Like Martinez–Buendia, Jabr did not refuse to cooperate with the PIJ because joining them was against the law, see Hernandez–Baena v. Gonzales, 417 F.3d 720, 723 (7th Cir.2005), or because he was afraid of retaliation by the government, see Elias–Zacarias, 502 U.S. at 480, 112 S.Ct. 812. He refused because he was politically opposed to the PIJ, and he directly communicated that disagreement to them. See Martinez–Buendia, 616 F.3d at 718. The fact that Jabr did not hold a “notable” political position of leadership within the Fatah movement—an assertion put forth by the IJ—is of no moment. We have never held that a petitioner must occupy a leadership position within his political or social group in order to receive asylum protection. All the petitioner needs to show is that his persecutor's conduct was on account of an express or imputed political opinion, which Jabr has clearly demonstrated here.

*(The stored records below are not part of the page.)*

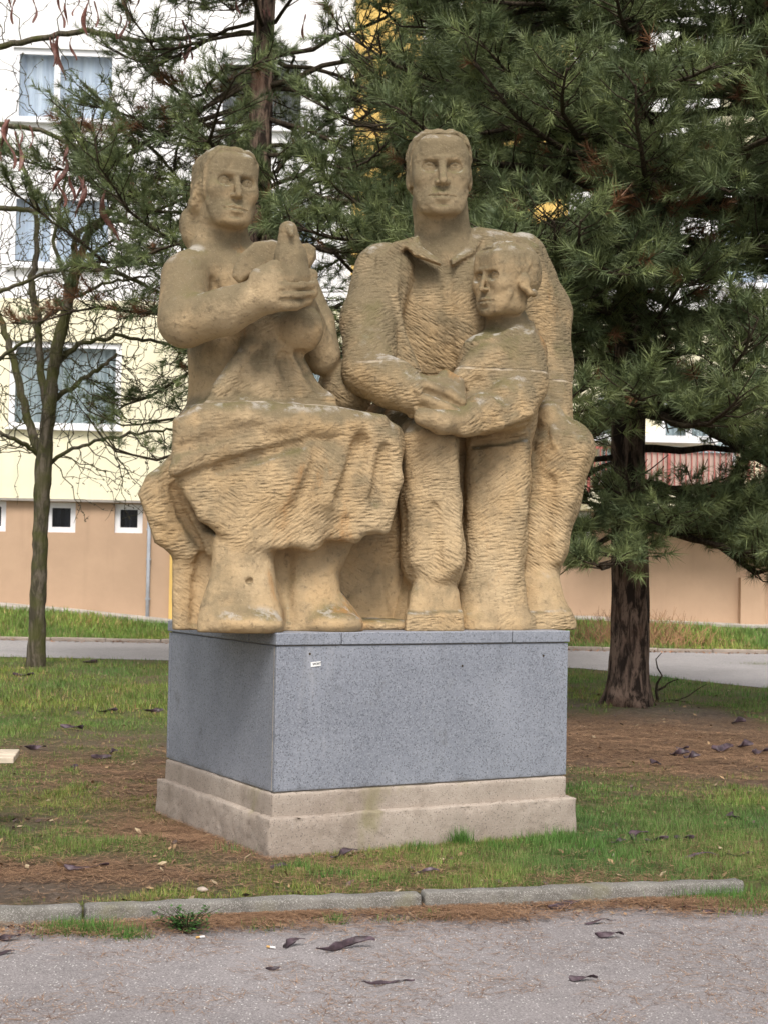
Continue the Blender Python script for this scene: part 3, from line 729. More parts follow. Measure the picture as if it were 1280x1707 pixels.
    w.ridge([(590, 895, 11), (606, 810, 13), (626, 730, 12), (634, 706, 9)], .05, 1, 'u', .65)
    w.ridge([(554, 910, 13), (574, 830, 14), (602, 740, 10)], .05, 1, 's', -.3)
    w.ridge([(614, 897, 11), (628, 830, 11), (642, 750, 8)], .04, 1, 's', -.3)
    w.ridge([(478, 915, 12), (498, 850, 12), (535, 760, 9)], .06, 1, 's', -.4)
    # part of the skirt hanging further back on the left
    w.slab([(233, 824), (250, 795), (292, 756), (345, 800), (372, 860), (356, 905), (322, 930), (285, 918), (262, 905), (248, 862)], .62, .16, .04, 1, .06, .40)
    w.ridge([(300, 815, 10), (325, 868, 12), (352, 915, 10)], .03, 1, 'u', .4)
    w.ridge([(290, 815, 7), (305, 860, 8), (335, 912, 8)], .025, 1, 's', -.1)
    w.ridge([(258, 800, 10), (268, 860, 12), (315, 922, 10)], .04, 1, 'u', .5)
    # legs below the hem
    w.slab([(352, 890), (456, 890), (460, 950), (466, 985), (476, 1015), (478, 1058), (332, 1058), (336, 1010), (350, 965), (354, 930)], .37, .20, .06, .25, .13, .30, .30)
    w.slab([(488, 890), (600, 870), (580, 925), (566, 955), (568, 985), (590, 1012), (606, 1034), (608, 1058), (484, 1058), (486, 985)], .39, .18, .06, .25, .11, .30, .30)
    w.slab([(440, 890), (520, 890), (520, 1058), (440, 1058)], .52, .16, .06, .4, .06, .42, .2)
    w.slab([(292, 900), (380, 900), (380, 1058), (292, 1058)], .66, .20, .05, .5, .08, .45, .05)
    w.slab([(560, 850), (690, 850), (700, 1058), (580, 1058)], .66, .14, .06, .4, .06, .42, .22)
    w.ell(406, 1040, .20, 68, 24, 44, .05, .25); w.ell(556, 1040, .20, 48, 22, 40, .05, .25)
    w.ridge([(634, 905, 5), (630, 960, 6), (642, 1035, 8)], .03, .4, 'u', .4)
    w.ridge([(338, 930, 10), (332, 970, 10), (326, 1035, 9)], .03, .4, 's', -.2)
    w.ridge([(414, 970, 5), (418, 969, 5)], .004, .25, 's', .6)                                   # drill hole
    # head
    h = head(w, 379, 317, .68, 138, yaw=27, pitch=2, roll=-2, jaw=.98, wide=1.0, nose=.82)
    hair_cap(w, h, (.356, .418, .372), (0, -.082, .125), .012, (0, .15, .0), (0, -.95, .25), .7, .05, (.285, .365, .16))
    h['ch']([(-.33, -.02, .05, .06), (-.34, -.16, -.16, .08), (-.26, -.34, -.30, .12)], .05, hair=.7, cloth=.3)
    w.ell(321, 380, .88, 21, 36, 30, .03, .3, 6, 0, 'u', .7)
    h['ch']([(.30, -.05, .12, .05), (.30, -.2, -.15, .07), (.22, -.36, -.42, .10)], .06, hair=.6, cloth=.3)
    out.append(carve(w, 'woman_figure', statue, mat, .0105, (on_plane(372, 402, .75)[0][2], .0054)))
    # ---- dove
    d = Fig()
    d.chain([(486, 460, .15, 33), (485, 428, .14, 27), (482, 400, .135, 17.5), (481, 384, .12, 15.5)], .015, .2)
    d.chain([(483, 382, .085, 8), (487, 391, .045, 4)], .008, .2)
    d.slab([(478, 410), (455, 402), (425, 404), (402, 422), (388, 446), (387, 460), (401, 473), (420, 460), (450, 448), (480, 446)], .28, .05, .015, .3, .04, .15)
    d.slab([(494, 408), (515, 406), (527, 415), (528, 430), (518, 446), (495, 450)], .20, .05, .012, .3, .04, .15)
    out.append(carve(d, 'dove', statue, mat, .006))
    # ---- man
    m = Fig()
    m.slab([(690, 400), (645, 408), (606, 430), (590, 500), (585, 560), (590, 650), (920, 655), (930, 560), (922, 500), (893, 418), (855, 398), (795, 384)], .96, .22, .05, 1, .15, .35)
    m.ell(745, 525, .86, 115, 115, 66, .08, 1)
    m.chain([(733, 345, .84, 46), (738, 400, .88, 46), (742, 432, .86, 48)], .03, .1)                # neck
    m.chain([(640, 455, .88, 50), (616, 535, .80, 47), (616, 598, .66, 44)], .05, 1)                 # right upper arm
    m.chain([(868, 432, .98, 44), (910, 520, .90, 40), (914, 610, .80, 38), (918, 690, .62, 36)], .06, 1)   # left arm
    # jacket: lapels, collar
    m.slab([(690, 396), (655, 406), (628, 430), (622, 520), (625, 625), (702, 628), (676, 560), (660, 490), (663, 430), (680, 412)], .77, .10, .015, 1, .03, .42, .10)
    m.ridge([(664, 430, 6), (656, 490, 7), (668, 555, 7), (692, 618, 8)], .015, 1, 'u', .4)
    m.ridge([(815, 400, 9), (820, 440, 10)], .02, 1, 'u', .3)
    m.ridge([(745, 447, 8), (748, 520, 7), (750, 600, 7)], .05, 1, 's', -.5)
    m.slab([(697, 388), (672, 408), (690, 428), (735, 447), (733, 436), (704, 412)], .70, .05, .012, 1, .03, .42, .75)
    m.slab([(785, 384), (805, 396), (790, 424), (752, 448), (750, 436), (778, 414)], .72, .05, .012, 1, .03, .42, .75)
    # lap, thighs and trouser legs
    m.ell(770, 705, .95, 170, 60, 90, .08, 1)
    m.chain([(782, 720, .75, 44), (786, 860, .70, 44)], .05, 1)
    m.chain([(680, 712, .85, 54), (712, 738, .40, 48)], .05, 1)
    m.chain([(860, 720, .85, 56), (940, 748, .46, 50)], .05, 1)
    m.chain([(714, 738, .38, 49), (717, 840, .40, 50), (721, 920, .36, 52), (721, 940, .35, 51)], .05, 1)
    m.ridge([(684, 730, 11), (692, 830, 13), (694, 935, 11)], .04, 1, 'u', .6)
    m.ridge([(750, 725, 11), (755, 830, 12), (760, 940, 10)], .03, 1, 'u', .5)
    m.ridge([(722, 850, 10), (726, 945, 12)], .05, 1, 's', -.4)
    m.slab([(698, 950), (748, 948), (764, 985), (770, 1056), (674, 1056), (682, 990)], .34, .17, .02, .25, .09, .42, .35)
    m.chain([(700, 960, .55, 36), (690, 1045, .50, 46)], .06, .5)
    m.slab([(677, 1020), (770, 1018), (772, 1056), (674, 1056)], .24, .12, .02, .9, .03)
    m.chain([(938, 752, .42, 50), (922, 830, .46, 44), (906, 910, .46, 38), (902, 926, .46, 35)], .05, 1)
    m.ridge([(890, 770, 12), (890, 850, 12), (884, 935, 10)], .04, 1, 'u', .5)
    m.ridge([(968, 745, 13), (944, 830, 11), (928, 930, 8)], .05, 1, 'u', .7)
    m.ridge([(915, 800, 9), (908, 930, 9)], .04, 1, 's', -.3)
    m.chain([(898, 945, .50, 32), (898, 985, .42, 34), (912, 1030, .36, 38)], .05, .25)
    m.chain([(905, 1015, .36, 30), (938, 1042, .3, 22)], .05, .25)
    m.chain([(860, 960, .6, 50), (860, 1045, .55, 56)], .06, .5)
    m.slab([(670, 720), (950, 720), (925, 940), (930, 1058), (680, 1058)], .64, .17, .05, .7, .05, .42, .08)
    m.slab([(880, 1020), (948, 1016), (951, 1056), (872, 1056)], .34, .14, .02, .9, .03)
    # arms in front
    m.chain([(610, 620, .62, 42), (655, 640, .42, 40), (684, 655, .30, 36)], .045, 1)                # right forearm
    m.ridge([(690, 622, 8), (694, 650, 8), (686, 690, 8)], .012, 1, 'u', .3)                        # cuff edge
    m.slab([(698, 628), (742, 624), (768, 642), (776, 664), (770, 696), (720, 706), (690, 690), (688, 655)], .22, .07, .025, .3, .05, .2, .25)
    m.ridge([(706, 640, 10), (745, 652, 10), (770, 668, 7)], .015, .3, 'u', .35)
    m.ridge([(704, 662, 10), (742, 678, 10), (768, 690, 8)], .015, .3, 'u', .35)
    m.ridge([(708, 652, 5), (740, 664, 5), (770, 680, 4)], .01, .3, 's', 0)
    m.ridge([(700, 678, 5), (735, 694, 5)], .01, .3, 's', 0)
    m.chain([(742, 630, .24, 14), (762, 640, .2, 12), (768, 656, .18, 9)], .012, .3)
    m.chain([(913, 694, .46, 26), (932, 716, .38, 20)], .03, .4)                                     # left hand on the knee
    for pts in ([(934, 702, .40, 11), (940, 722, .33, 9), (938, 738, .32, 7)], [(920, 706, .40, 11), (925, 726, .32, 9), (924, 741, .31, 7)]): m.chain(pts, .01, .4)
    # head
    h = head(m, 732, 293, .78, 146, yaw=4, pitch=0, roll=1, jaw=1.16, wide=.99, nose=.94)
    hair_cap(m, h, (.356, .415, .370), (0, -.08, .127), .010, (0, .10, -.02), (0, -.95, .30), 1.0, .018, (.255, .35, .07))
    for sx in (-1, 1): h['el']((sx * .345, -.04, -.05), (.042, .075, .12), .015, cloth=.2)
    out.append(carve(m, 'man_figure', statue, mat, .0105, (on_plane(735, 392, .8)[0][2], .0054)))
    # ---- boy
    b = Fig()
    b.chain([(836, 505, .50, 31), (845, 545, .52, 35), (848, 570, .54, 46)], .04, .1)
    b.chain([(842, 605, .52, 60), (838, 690, .50, 58)], .06, 1)
    b.ell(830, 622, .50, 74, 60, 60, .06, 1, 12)
    b.chain([(800, 592, .50, 34), (860, 575, .52, 36), (876, 588, .50, 32)], .05, 1)
    b.chain([(874, 590, .46, 36), (868, 640, .38, 42), (848, 676, .29, 42), (800, 690, .21, 34)], .05, 1)      # arm
    b.chain([(806, 690, .21, 34), (772, 702, .16, 28)], .025, 1)
    b.chain([(775, 702, .16, 24), (735, 704, .13, 20), (705, 695, .13, 16)], .02, .4)
    b.slab([(800, 572), (850, 553), (888, 550), (904, 582), (903, 640), (884, 682), (832, 706), (772, 722), (756, 698), (772, 655), (750, 628), (772, 596)], .42, .15, .04, 1, .12, .38, .15)
    b.ridge([(880, 688, 9), (830, 706, 9), (772, 720, 8)], .03, 1, 'u', .5)                                    # sleeve hem
    b.ridge([(800, 640, 12), (840, 660, 12)], .05, 1, 's', -.4)
    b.ridge([(794, 572, 8), (820, 566, 8), (850, 556, 8), (884, 543, 8)], .02, 1, 'u', .4)                       # neckline
    b.chain([(832, 715, .50, 56), (828, 800, .46, 54), (824, 900, .44, 52), (820, 990, .42, 52), (816, 1045, .40, 56)], .05, 1)
    b.ridge([(866, 730, 14), (860, 850, 16), (848, 960, 16)], .05, 1, 'u', .6)
    b.ridge([(792, 735, 14), (798, 850, 18), (802, 970, 20)], .05, 1, 'u', .6)
    b.ridge([(880, 728, 6), (840, 736, 6), (790, 742, 5)], .015, .4, 's', 0)
    b.chain([(822, 990, .38, 46), (848, 1040, .30, 40)], .05, .35)
    b.chain([(800, 985, .38, 36), (796, 1045, .30, 36)], .05, .35)
    b.slab([(778, 1024), (888, 1024), (892, 1056), (776, 1056)], .36, .16, .03, .8, .04)
    h = head(b, 838, 467, .42, 122, yaw=-54, pitch=-3, roll=-2, jaw=.95, wide=1.10, nose=.72)
    hair_cap(b, h, (.385, .45, .392), (0, -.085, .12), .015, (0, .12, .0), (0, -.95, .32), 1.0, .02, (.275, .31, .12), .34)
    h['el']((.35, -.05, -.06), (.05, .10, .12), .03, cloth=.3)
    h['ch']([(.37, -.04, -.14, .035), (.36, -.13, -.19, .04), (.33, -.25, -.20, .05)], .04, hair=.6, cloth=.3)
    out.append(carve(b, 'boy_figure', statue, mat, .0105, (on_plane(838, 540, .5)[0][2], .0046)))
    # ---- seat block and base the figures are carved from
    g = Fig(); P = lambda s_, t_, z_: CORNER + S * s_ + T * t_ + Z * z_
    g.rbox(P(1.02, 1.0, 1.66), (S, T, Z), (.84, .46, .54), .12, .05, .8)
    g.rbox(P(1.0, .86, 1.19), (S, T, Z), (.90, .60, .06), .03, .06, .8)
    out.append(carve(g, 'stone_seat', statue, mat, .035))
    for o in out: o.matrix_parent_inverse = inv
    return out

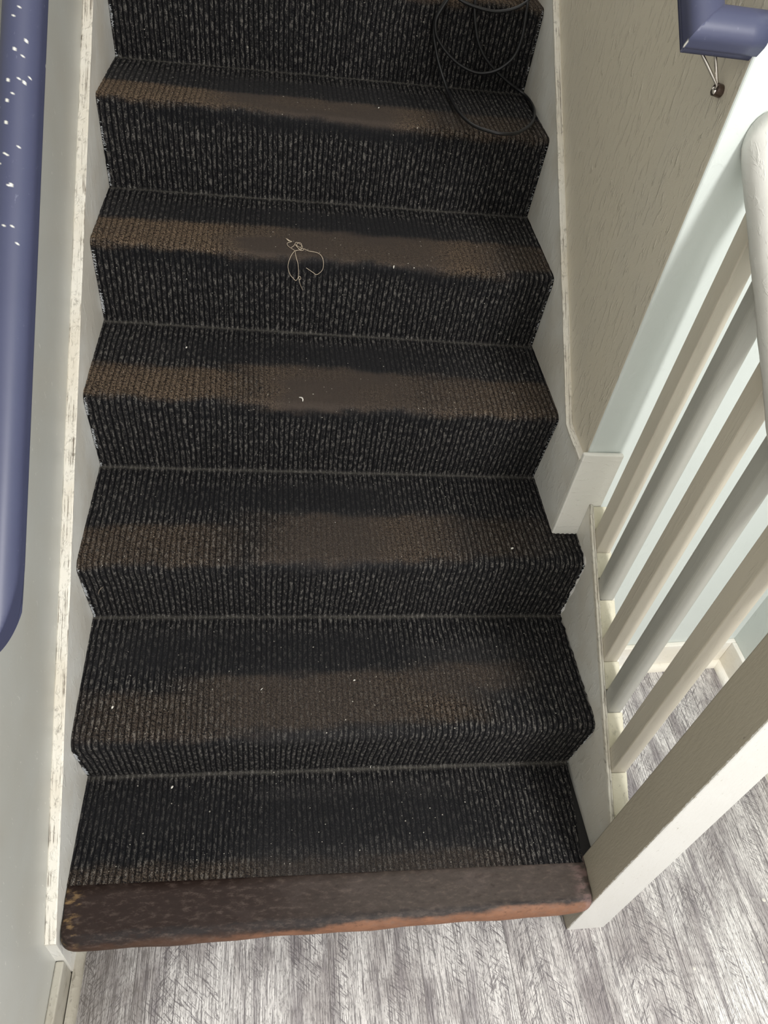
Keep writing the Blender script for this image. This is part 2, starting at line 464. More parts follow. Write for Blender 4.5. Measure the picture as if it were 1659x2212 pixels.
# ------------------------------------------------------------------ stair profile (y, z) measured on both sides
footL = {1:(0.2625,0.1815), 2:(0.5064,0.3812), 3:(0.7542,0.5666), 4:(0.9849,0.7690), 5:(1.2188,0.9521), 6:(1.4671,1.1364)}
footR = {1:(0.2460,0.1960), 2:(0.5028,0.3752), 3:(0.7467,0.5675), 4:(0.9752,0.7645), 5:(1.2279,0.9556), 6:(1.4762,1.1475)}
nosL = {2:(0.2411,0.3504), 3:(0.4838,0.5575), 4:(0.7303,0.7580), 5:(0.9739,0.9462), 6:(1.2072,1.1327), 7:(1.4500,1.3150)}
nosR = {2:(0.2370,0.3627), 3:(0.5054,0.5474), 4:(0.7280,0.7468), 5:(0.9664,0.9339), 6:(1.2152,1.1278), 7:(1.4650,1.3170)}
xR = {1:W2, 2:W2, 3:W, 4:W, 5:W, 6:W, 7:W}
xRn = {2:W2, 3:W2, 4:W, 5:W, 6:W, 7:W}
for i in (8, 9):
    nosL[i] = (nosL[7][0]+0.243*(i-7), nosL[7][1]+0.188*(i-7)); nosR[i] = (nosR[7][0]+0.243*(i-7), nosR[7][1]+0.188*(i-7)); xRn[i] = W
for i in (7, 8, 9):
    footL[i] = (footL[6][0]+0.243*(i-6), footL[6][1]+0.188*(i-6)); footR[i] = (footR[6][0]+0.243*(i-6), footR[6][1]+0.188*(i-6)); xR[i] = W
ROUND = {2:0.030, 3:0.026, 4:0.020, 5:0.016, 6:0.016, 7:0.018, 8:0.016, 9:0.016}

def extrap(l, r, xr):      # right-hand point moved to the common column x = W2
    k = W2/xr
    return (l[0]+(r[0]-l[0])*k, l[1]+(r[1]-l[1])*k)

PL, PR, INFO = [], [], []          # rows; INFO = (step, kind) with kind 0 tread 1 nose 2 riser
def seg(a, b, n, step, kind, last=False):
    (al, ar), (bl, br) = a, b
    for k in range(n + (1 if last else 0)):
        t = k/n
        PL.append((al[0]+(bl[0]-al[0])*t, al[1]+(bl[1]-al[1])*t))
        PR.append((ar[0]+(br[0]-ar[0])*t, ar[1]+(br[1]-ar[1])*t))
        INFO.append((step, kind))
def lerp2(a, b, t): return (a[0]+(b[0]-a[0])*t, a[1]+(b[1]-a[1])*t)
def ptoward(a, b, d):
    L = math.hypot(b[0]-a[0], b[1]-a[1]); return lerp2(a, b, d/L)
start = ((0.0570, 0.1885), (0.0385, 0.1895))
f = (footL[1], extrap(footL[1], footR[1], xR[1]))
seg(start, f, 50, 1, 0)
TOP = 8
for i in range(2, TOP+1):
    r = ROUND[i]
    cl = (nosL[i][0]-0.29*r, nosL[i][1]+0.29*r); cr0 = (nosR[i][0]-0.29*r, nosR[i][1]+0.29*r)
    c = (cl, extrap(cl, cr0, xRn[i]))
    nf = (footL[i], extrap(footL[i], footR[i], xR[i]))
    a = tuple(ptoward(c[s], f[s], r) for s in (0, 1)); b = tuple(ptoward(c[s], nf[s], r) for s in (0, 1))
    seg(f, a, 36, i, 2)
    n = 10
    for k in range(n):
        t = k/n
        for L_, s in ((PL, 0), (PR, 1)):
            q = lerp2(lerp2(a[s], c[s], t), lerp2(c[s], b[s], t), t); L_.append(q)
        INFO.append((i, 1))
    seg(b, nf, 50, i, 0, last=(i == TOP))
    f = nf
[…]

Jabr also challenges the Board's failure to mention why he did not qualify for asylum on account of his religion. Jabr describes himself as a “moderate Muslim” and claims that he told members of the PIJ that he did not agree with their “extreme Islamic beliefs.” Because we conclude that Jabr has shown that he was persecuted on account of his political opinion and has a legitimate fear of future persecution, we need not reach the question of whether he also qualifies for asylum on account of his religion.
III. CONCLUSION
For the foregoing reasons, we Grant the petition for review, Vacate the order of removal, and Remand for further proceedings consistent with this opinion.